**Your goal**
Write out exactly the lines below that run from the one containing "Keep writing the" through the one containing "return lo.data,me", both included, with no other lines.
------ Dataset excerpts ------
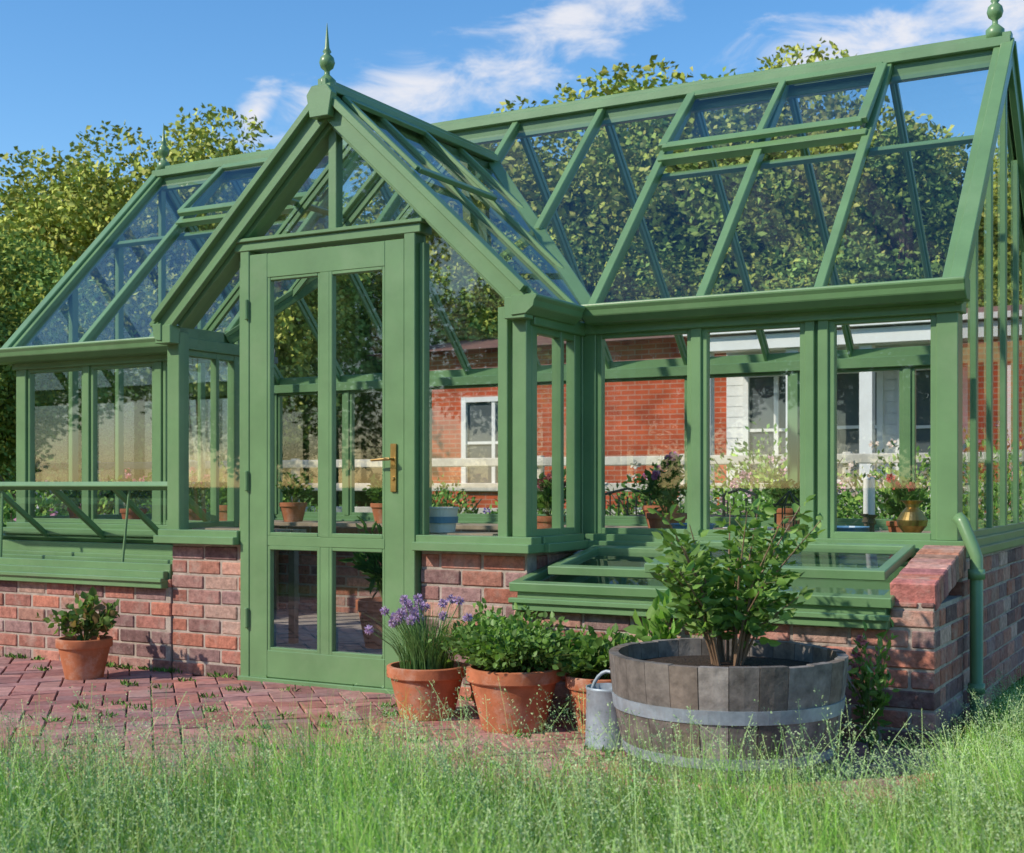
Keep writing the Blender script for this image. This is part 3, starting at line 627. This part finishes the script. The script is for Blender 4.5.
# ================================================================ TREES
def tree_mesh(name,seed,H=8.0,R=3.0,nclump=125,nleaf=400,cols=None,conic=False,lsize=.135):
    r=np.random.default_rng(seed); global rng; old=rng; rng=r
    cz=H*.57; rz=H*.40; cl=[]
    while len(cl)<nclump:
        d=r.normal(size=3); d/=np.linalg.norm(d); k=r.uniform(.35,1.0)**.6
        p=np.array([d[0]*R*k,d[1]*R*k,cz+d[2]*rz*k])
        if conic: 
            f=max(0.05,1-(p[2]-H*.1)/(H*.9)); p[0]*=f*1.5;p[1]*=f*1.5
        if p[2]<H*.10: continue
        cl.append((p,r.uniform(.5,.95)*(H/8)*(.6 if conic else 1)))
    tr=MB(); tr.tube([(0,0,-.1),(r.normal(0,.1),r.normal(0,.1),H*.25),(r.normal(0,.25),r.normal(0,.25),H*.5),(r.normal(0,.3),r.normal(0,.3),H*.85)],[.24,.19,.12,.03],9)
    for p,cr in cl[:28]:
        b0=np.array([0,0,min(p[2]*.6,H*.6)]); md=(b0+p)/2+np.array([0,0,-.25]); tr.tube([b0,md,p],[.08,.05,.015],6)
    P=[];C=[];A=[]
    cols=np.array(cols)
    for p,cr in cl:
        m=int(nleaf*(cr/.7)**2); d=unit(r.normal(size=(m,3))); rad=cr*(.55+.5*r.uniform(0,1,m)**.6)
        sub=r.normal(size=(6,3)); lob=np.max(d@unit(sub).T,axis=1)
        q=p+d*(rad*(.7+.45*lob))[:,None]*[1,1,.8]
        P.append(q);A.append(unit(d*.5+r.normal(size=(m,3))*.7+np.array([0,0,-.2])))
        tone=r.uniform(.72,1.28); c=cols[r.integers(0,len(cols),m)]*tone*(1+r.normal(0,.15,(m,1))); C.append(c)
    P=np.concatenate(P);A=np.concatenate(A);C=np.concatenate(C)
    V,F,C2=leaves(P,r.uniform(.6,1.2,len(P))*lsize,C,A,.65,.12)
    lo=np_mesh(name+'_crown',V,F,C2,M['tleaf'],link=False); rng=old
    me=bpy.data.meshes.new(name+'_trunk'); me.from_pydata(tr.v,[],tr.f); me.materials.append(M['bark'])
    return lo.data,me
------
------ Dataset excerpts ------
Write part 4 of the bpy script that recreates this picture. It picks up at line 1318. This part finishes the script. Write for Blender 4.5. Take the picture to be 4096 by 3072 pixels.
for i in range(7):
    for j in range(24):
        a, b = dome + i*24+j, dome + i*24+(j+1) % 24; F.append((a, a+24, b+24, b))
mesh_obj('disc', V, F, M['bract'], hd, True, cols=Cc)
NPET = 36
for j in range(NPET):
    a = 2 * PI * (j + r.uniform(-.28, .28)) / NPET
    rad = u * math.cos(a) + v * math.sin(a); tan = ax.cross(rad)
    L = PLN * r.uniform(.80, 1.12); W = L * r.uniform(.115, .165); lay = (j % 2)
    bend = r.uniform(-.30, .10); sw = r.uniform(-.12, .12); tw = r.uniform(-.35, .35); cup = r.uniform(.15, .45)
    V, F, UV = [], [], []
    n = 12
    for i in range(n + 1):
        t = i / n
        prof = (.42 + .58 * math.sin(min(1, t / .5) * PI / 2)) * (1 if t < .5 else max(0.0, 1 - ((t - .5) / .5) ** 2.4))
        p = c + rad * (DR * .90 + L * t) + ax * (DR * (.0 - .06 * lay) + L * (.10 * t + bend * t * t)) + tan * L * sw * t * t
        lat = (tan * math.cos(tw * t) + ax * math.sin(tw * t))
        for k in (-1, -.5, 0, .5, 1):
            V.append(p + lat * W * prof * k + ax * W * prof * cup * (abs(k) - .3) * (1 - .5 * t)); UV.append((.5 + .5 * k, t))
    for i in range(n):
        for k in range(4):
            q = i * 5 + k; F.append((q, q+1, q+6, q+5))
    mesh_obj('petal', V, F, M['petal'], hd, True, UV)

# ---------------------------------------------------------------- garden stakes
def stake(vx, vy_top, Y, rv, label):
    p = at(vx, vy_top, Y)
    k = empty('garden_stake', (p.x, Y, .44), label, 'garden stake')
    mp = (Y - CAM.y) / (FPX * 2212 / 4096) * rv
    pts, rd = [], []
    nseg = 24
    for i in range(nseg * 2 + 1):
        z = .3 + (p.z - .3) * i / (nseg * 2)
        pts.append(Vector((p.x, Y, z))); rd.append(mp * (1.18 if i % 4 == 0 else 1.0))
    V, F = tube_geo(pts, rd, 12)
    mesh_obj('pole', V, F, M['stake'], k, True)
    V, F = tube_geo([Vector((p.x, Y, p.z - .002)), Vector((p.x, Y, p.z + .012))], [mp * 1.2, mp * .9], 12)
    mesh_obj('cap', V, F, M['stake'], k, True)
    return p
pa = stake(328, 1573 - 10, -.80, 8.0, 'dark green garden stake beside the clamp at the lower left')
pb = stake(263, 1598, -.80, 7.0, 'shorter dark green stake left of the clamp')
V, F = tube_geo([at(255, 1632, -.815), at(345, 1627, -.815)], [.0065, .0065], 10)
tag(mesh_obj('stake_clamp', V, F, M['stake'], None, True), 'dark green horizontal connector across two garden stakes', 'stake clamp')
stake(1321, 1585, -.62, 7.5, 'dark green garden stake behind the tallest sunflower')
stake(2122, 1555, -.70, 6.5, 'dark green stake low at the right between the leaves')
------
**Response below**
Keep writing the Blender script for this image. This is part 3, starting at line 627. This part finishes the script. The script is for Blender 4.5.
# ================================================================ TREES
def tree_mesh(name,seed,H=8.0,R=3.0,nclump=125,nleaf=400,cols=None,conic=False,lsize=.135):
    r=np.random.default_rng(seed); global rng; old=rng; rng=r
    cz=H*.57; rz=H*.40; cl=[]
    while len(cl)<nclump:
        d=r.normal(size=3); d/=np.linalg.norm(d); k=r.uniform(.35,1.0)**.6
        p=np.array([d[0]*R*k,d[1]*R*k,cz+d[2]*rz*k])
        if conic: 
            f=max(0.05,1-(p[2]-H*.1)/(H*.9)); p[0]*=f*1.5;p[1]*=f*1.5
        if p[2]<H*.10: continue
        cl.append((p,r.uniform(.5,.95)*(H/8)*(.6 if conic else 1)))
    tr=MB(); tr.tube([(0,0,-.1),(r.normal(0,.1),r.normal(0,.1),H*.25),(r.normal(0,.25),r.normal(0,.25),H*.5),(r.normal(0,.3),r.normal(0,.3),H*.85)],[.24,.19,.12,.03],9)
    for p,cr in cl[:28]:
        b0=np.array([0,0,min(p[2]*.6,H*.6)]); md=(b0+p)/2+np.array([0,0,-.25]); tr.tube([b0,md,p],[.08,.05,.015],6)
    P=[];C=[];A=[]
    cols=np.array(cols)
    for p,cr in cl:
        m=int(nleaf*(cr/.7)**2); d=unit(r.normal(size=(m,3))); rad=cr*(.55+.5*r.uniform(0,1,m)**.6)
        sub=r.normal(size=(6,3)); lob=np.max(d@unit(sub).T,axis=1)
        q=p+d*(rad*(.7+.45*lob))[:,None]*[1,1,.8]
        P.append(q);A.append(unit(d*.5+r.normal(size=(m,3))*.7+np.array([0,0,-.2])))
        tone=r.uniform(.72,1.28); c=cols[r.integers(0,len(cols),m)]*tone*(1+r.normal(0,.15,(m,1))); C.append(c)
    P=np.concatenate(P);A=np.concatenate(A);C=np.concatenate(C)
    V,F,C2=leaves(P,r.uniform(.6,1.2,len(P))*lsize,C,A,.65,.12)
    lo=np_mesh(name+'_crown',V,F,C2,M['tleaf'],link=False); rng=old
    me=bpy.data.meshes.new(name+'_trunk'); me.from_pydata(tr.v,[],tr.f); me.materials.append(M['bark'])
    return lo.data,me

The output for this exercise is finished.